The result was a definitive work on boxing’s last glory days of the 1980s. His book “Four Kings: Leonard, Hagler, Hearns, Duran and the Last Great Era of Boxing,’’ with an introduction by Pete Hamill, sold more than 45,000 copies worldwide, according to his agent.
“I’d love to see ‘Four Kings’ take its place in the pantheon of sports literature, but as a sports editor once said to [award-winning boxing writer Bob Waters], ‘Well, that certainly makes you a tall midget,’ ’’ Kimball told the Independent in the United Kingdom in 2008.
He wrote eight books. His last was “Manly Art: They Can Run - But They Can’t Hide,’’ a compilation of boxing commentary and reporting published this April. He also worked on “At the Fights: American Writers on Boxing’’ earlier this year and “The Fighter Still Remains: A Celebration of Boxing in Poetry and Song from Ali to Zevon.’’

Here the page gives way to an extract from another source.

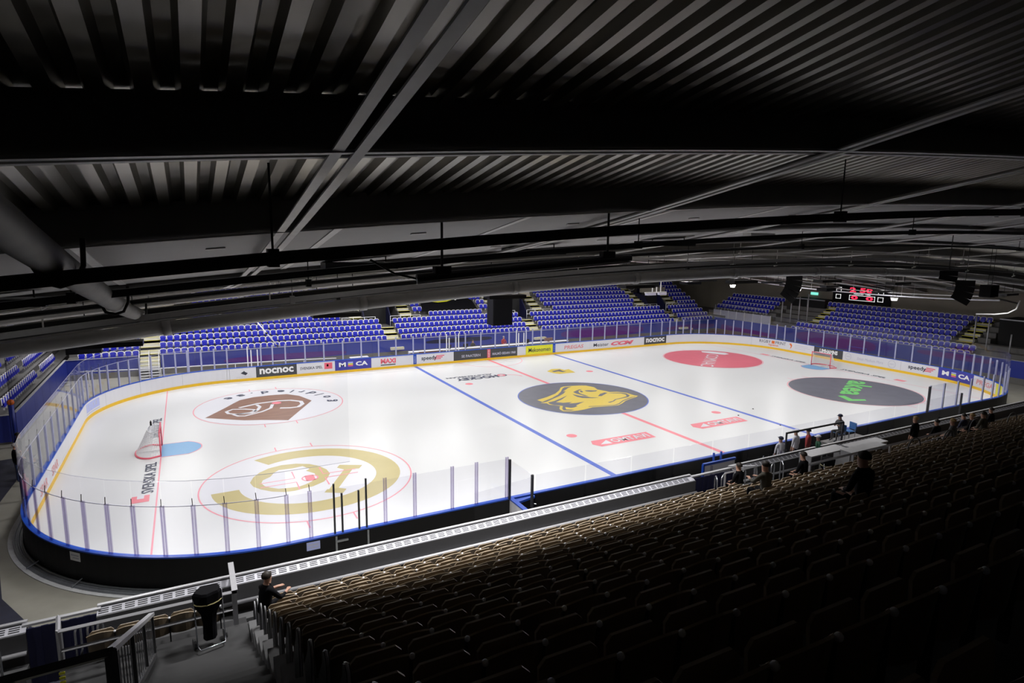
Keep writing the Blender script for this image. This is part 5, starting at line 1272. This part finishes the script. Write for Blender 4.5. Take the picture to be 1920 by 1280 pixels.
# ================================================================ people
def person(name_label, loc, rz, pose, top, leg, hair, skin='skin', scale=1.0, lean=0.0, cap=None, arms='lap', feet='ink', mirror=False):
    sit = pose == 'sit'
    V = []; R_ = []; E = []
    def v(p, r_, par=None):
        V.append(tuple(p)); R_.append(r_); i = len(V)-1
        if par is not None: E.append((par, i))
        return i
    L_ = lean
    pel = v((0, 0, 0), .145); wa = v((0, .02*0+L_*.25, .2), .13, pel); ch = v((0, L_*.6, .40), .15, wa); nb = v((0, L_*.85, .53), .085, ch)
    nk = v((0, L_*.95+.015, .60), .055, nb); hd = v((0, L_+.035, .70), .085, nk); hb = v((0, L_+.02, .79), .082, hd); v((0, L_+.10, .735), .028, hd)
    hands = []
    for s in (-1, 1):
        sh = v((s*.17, L_*.8, .49), .068, nb)
        if arms == 'lap': el, ha = (s*.25, L_*.6+.06, .22), (s*.10, L_*.5+.30, .14)
        elif arms == 'forward': el, ha = (s*.24, L_*.8+.16, .28), (s*.13, L_*.8+.44, .30)
        elif arms == 'phone': el, ha = (s*.22, L_*.8+.10, .24), (s*.05, L_*.8+.30, .36)
        elif arms == 'clasp': el, ha = (s*.25, .08, .22), (s*.05, .26, .14)
        else: el, ha = (s*.25, .0, .22), (s*.24, .06, -.03)
        e_ = v(el, .048, sh); w = v(Vector(el).lerp(Vector(ha), .85), .032, e_); h = v(ha, .034, w); hands.append(ha)
        d = (Vector(ha)-Vector(el)).normalized(); sd = Vector((1, 0, 0)) if abs(d.x) < .7 else Vector((0, 1, 0))
        for k, ln in enumerate((.075, .085, .08, .065)):
            f0 = Vector(ha)+sd*(.018*(k-1.5))*s*-1+d*.03; f1 = f0+d*ln*.6; f2 = f1+(d*.5+Vector((0, 0, -.7))).normalized()*ln*.45
            a = v(f0, .011, h); b = v(f1, .0095, a); v(f2, .008, b)
        t0 = Vector(ha)-sd*.04*s; a = v(t0+d*.01, .012, h); v(t0+d*.055-sd*.01*s, .010, a)
    for s in (-1, 1):
        hip = v((s*.09, .01, -.02), .10, pel)
        if sit: kn, an = (s*.13, .44, .03), (s*.13, .42, -.38)
        elif pose == 'walk': kn, an = (s*.09, .10*s, -.42), (s*.10, .16*s-.05, -.82)
        else: kn, an = (s*.10, .02, -.42), (s*.11, -.01, -.83)
        k_ = v(kn, .062, hip); cf = v(Vector(kn).lerp(Vector(an), .35), .057, k_); a_ = v(an, .04, cf); v((an[0], an[1]+.17, an[2]-.045), .038, a_)
    me = bpy.data.meshes.new('body'); me.from_pydata(V, E, []); o = bpy.data.objects.new('body', me); COL.objects.link(o)
    md = o.modifiers.new('skin', 'SKIN'); md.use_smooth_shade = True
    for i, dd in enumerate(me.skin_vertices[0].data): dd.radius = (R_[i], R_[i]); dd.use_root = i == 0
    sb = o.modifiers.new('sub', 'SUBSURF'); sb.levels = 1; sb.render_levels = 1
    m2 = bpy.data.meshes.new_from_object(o.evaluated_get(bpy.context.evaluated_depsgraph_get()))
    bpy.data.objects.remove(o); bpy.data.meshes.remove(me)
    for mm in (top, leg, skin, feet): m2.materials.append(M[mm])
    for p in m2.polygons:
        c = p.center; p.use_smooth = True; k = 0
        if c.z > .60: k = 2
        elif any((c-Vector(h)).length < .13 for h in hands): k = 2
        elif c.z < -.03 or (sit and c.y > .16 and c.z < .14): k = 1
        if c.z < (-.39 if sit else -.84): k = 3
        p.material_index = k
    m2.name = 'body'
    r = empty('person', name_label, 'person', loc, rz); r.scale = (scale,)*3
    link_mesh('body', m2, r)
    q = MB()
    if cap:
        q.ball((0, L_+.02, .80), .108, cap, 12, (1, 1.08, .72)); q.prism([(-.08, L_+.09), (-.06, L_+.20), (.06, L_+.20), (.08, L_+.09)], .79, .80, cap)
        q.build('cap', r, smooth=True); q = MB()
    k = q.mi(hair); n = 14
    for i in range(6):
        t = PI*i/9
        for j in range(n):
            p = 2*PI*j/n; front = max(0, math.sin(p)); zz = math.cos(t)
            zz = max(zz, -0.35+front*.95) if i > 2 else zz
            q.v.append((.104*math.sin(t)*math.cos(p), L_+.012+.112*math.sin(t)*math.sin(p)-.012*front, .765+.105*zz))
    for i in range(5):
        for j in range(n): a = i*n+j; b = i*n+(j+1) % n; q.f.append((a, a+n, b+n, b)); q.m.append(k)
    q.build('hair', r, smooth=True)
    q = MB()
    for s in (-1, 1): q.ball((s*.035, L_+.118, .755), .010, 'ink', 6)
    q.build('eyes', r)
    return r
def seat_pelvis(i): return NT[i]+.50
person('man in black jacket sitting at the row end beside the lower left stairs', (-22.95, NY[2]+.28, seat_pelvis(2)-.03), -1.0, 'sit', 'cl_black', 'cl_black', 'hairb', lean=.08, arms='forward')
person('standing man in dark clothes behind the left end glass, farther of the two', (-31.2, -0.1, .88), -1.4, 'stand', 'cl_black', 'cl_black', 'hairb', scale=1.02, arms='side')
person('grey haired man in black jacket with clasped hands at the left end glass', (-31.0, -1.75, .86), -1.3, 'stand', 'cl_black', 'cl_denim', 'hairg', scale=1.0, arms='clasp')
person('bald man bending low in dark clothes beside the left end glass', (-30.75, -1.1, .55), -1.2, 'sit', 'cl_denim', 'cl_denim', 'hairb', scale=.95, lean=.1, arms='clasp')
person('man in a dark cap sitting high on a blue chair, looking at his phone', (4.05, -16.35, 1.62), 1.5, 'sit', 'cl_grey', 'cl_grey', 'hairb', lean=.10, cap='cl_navy', arms='phone')
for i, (x, z, y, tp, hl) in enumerate([(-0.2, 1.02, -16.3, 'cl_white', 'cl_navy'), (0.9, 1.2, -16.25, 'cl_white', 'cl_white'), (1.72, 1.14, -16.3, 'cl_red', 'cl_black'), (2.5, 0.72, -16.3, 'cl_green', 'cl_white')]):
    p = person('hockey player in %s jersey on the near bench, %s from the left' % ({'cl_white': 'white', 'cl_red': 'red', 'cl_green': 'green'}[tp], ORD[i]), (x, y, z), -.3+.4*i, 'stand' if i != 3 else 'sit', tp, 'cl_navy', 'hairb', scale=1.03, arms='side', cap=hl)
for i, (px_, row, hx, tp, hr, arms, lb) in enumerate([
    (0, 1, -8.08, 'cl_black', 'hairb', 'lap', 'dark coated spectator with bushy hair behind the middle entrance hoops'),
    (0, 5, -11.23, 'cl_olive', 'hairb', 'forward', 'spectator in profile with yellow scarf left of the big dark coat'),
    (0, 3, -7.3, 'cl_black', 'hairb', 'lap', 'large spectator in black coat below the white slotted shelf'),
    (0, 1, 3.66, 'cl_black', 'hairb', 'lap', 'first of the seated spectators right of the blond one'),
    (0, 3, 1.19, 'cl_grey', 'hairy', 'lap', 'second of the seated spectators right of the blond one'),
    (0, 1, 5.77, 'cl_navy', 'hairb', 'lap', 'third of the seated spectators right of the blond one'),
    (0, 2, 4.51, 'cl_black', 'hairy', 'lap', 'fourth of the seated spectators right of the blond one'),
    (0, 3, 3.38, 'cl_olive', 'hairb', 'lap', 'fifth of the seated spectators right of the blond one'),
    (0, 1, 8.09, 'cl_black', 'hairb', 'lap', 'rightmost of the seated spectators near the right edge'),
    (0, 10, -14.45, 'cl_black', 'hairb', 'lap', 'spectator in black high in the dark rows')]):
    person(lb, (hx, NY[row]+.28, seat_pelvis(row)), .1*(-1)**i, 'sit', tp, 'cl_black', hr, arms=arms, lean=.05)
person('standing spectator with bushy blond hair in a black coat', (1.94, -20.85, NT[1]+.02+.84), .0, 'stand', 'cl_black', 'cl_black', 'hairy', arms='side')
person('official standing behind the timekeeper desk, left one', (-0.55, 17.35, .72), PI, 'stand', 'cl_olive', 'cl_black', 'hairb', scale=.98, arms='clasp')
person('official with pale hair standing behind the timekeeper desk, right one', (2.7, 17.35, .86), PI, 'stand', 'cl_red', 'cl_black', 'hairg', arms='clasp')
person('person with white helmet standing behind the far right corner glass', (26.9, 17.2, .55), 2.6, 'stand', 'cl_navy', 'cl_black', 'hairg', scale=.8, arms='side')
# blue chairs on the photographers' platform
q = MB(); q.box((3.2, -17.9, 0.0), (6.0, -17.1, 1.1), 'treadg'); q.box((3.2, -17.1, 0.95), (6.0, -15.9, 1.1), 'treadg')
tag(q.build('platform'), 'low grey platform carrying the two blue chairs', 'platform')
for i, (x, y) in enumerate([(3.95, -16.35), (4.75, -16.35)]):
    r = empty('plastic_chair', '%s blue plastic chair on the platform %s' % (['left', 'right'][i], ['under the man in the cap', 'left empty']), 'chair', (x, y, 1.1), 1.4) if False else empty('plastic_chair', ['blue plastic chair carrying the man in the cap', 'empty blue plastic chair right of the man in the cap'][i], 'chair', (x, y, 1.1), 1.4)
    q = MB(); q.box((-.2, -.2, .42), (.2, .2, .45), 'chairb'); q.build('seat', r)
    q = MB(); q.box((-.2, -.23, .5), (.2, -.19, .85), 'chairb'); q.build('backrest', r)
    for sx in (-.18, .18):
        for sy in (-.18, .18):
            q = MB(); q.tube([(sx, sy, 0), (sx, sy, .43 if sy > 0 else .6)], .015, 'chrome', 6); q.build('leg', r)
# black frame standing at the players bench
r = empty('portal_frame', 'black portal frame behind the players on the near bench', 'frame', (0.4, -17.3, 0))
q = MB(); q.tube([(-1.6, 0, 0), (-1.6, 0, 2.5), (2.3, 0, 2.5), (2.3, 0, 0)], .05, 'postd', 6); q.build('frame', r)
r = empty('bench_door', 'blue framed white door with two blue posts at the near bench', 'door', (-4.2, -16.4, 0))
q = MB(); q.box((-.9, -.03, .1), (.9, .03, 1.35), 'white'); q.build('panel', r); q = MB(); q.box((-.95, -.05, 1.35), (.95, .05, 1.45), 'cap'); q.box((-.98, -.05, .1), (-.9, .05, 1.4), 'cap'); q.build('frame', r)
for sx in (.5, .95):
    q = MB(); q.tube([(sx, .8, 1.0), (sx, .8, 1.45)], .05, 'cap', 8); q.build('post', r, smooth=True)
# sticks leaning along the bench
for i in range(6):
    x = -2.6+.32*i; q = MB(); q.tube([(x, -16.7, .12), (x+.15, -16.95, 1.5)], .016, 'postw' if i % 2 else 'postd', 5); q.box((x-.02, -16.9, .12), (x+.02, -16.6, .2), 'postd')
    tag(q.build('hockey_stick'), '%s hockey stick from the left, leaning along the near bench' % ORD[i], 'hockey stick', 'hockey sticks along the bench')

“The people he adored were those [boxing] beat writers who got their stories, who made their deadlines and made art,’’ said his agent, Farley Chase of Waxman Literary Agency in New York. Chase called Mr. Kimball a brilliant writer whose e-mails could be literary works of their own. “Just the experience of reading his e-mails, you had to put on your seat belt, turn off the phone, and focus.’’
Born George Edward Kimball III in Grass Valley, Calif., Mr. Kimball was the oldest son of an Army colonel.
He lived an Army brat’s life, growing up around the world, including stays in Taiwan and Germany. He went to high school in Texas and had an ROTC scholarship to Kansas University. In college, he became engulfed in the antiwar movement. He told his family he was arrested several times.
He lost his eye in a fight, according to his third wife, Sarah, of Hull. They had a daughter and a son and divorced after 20 years together.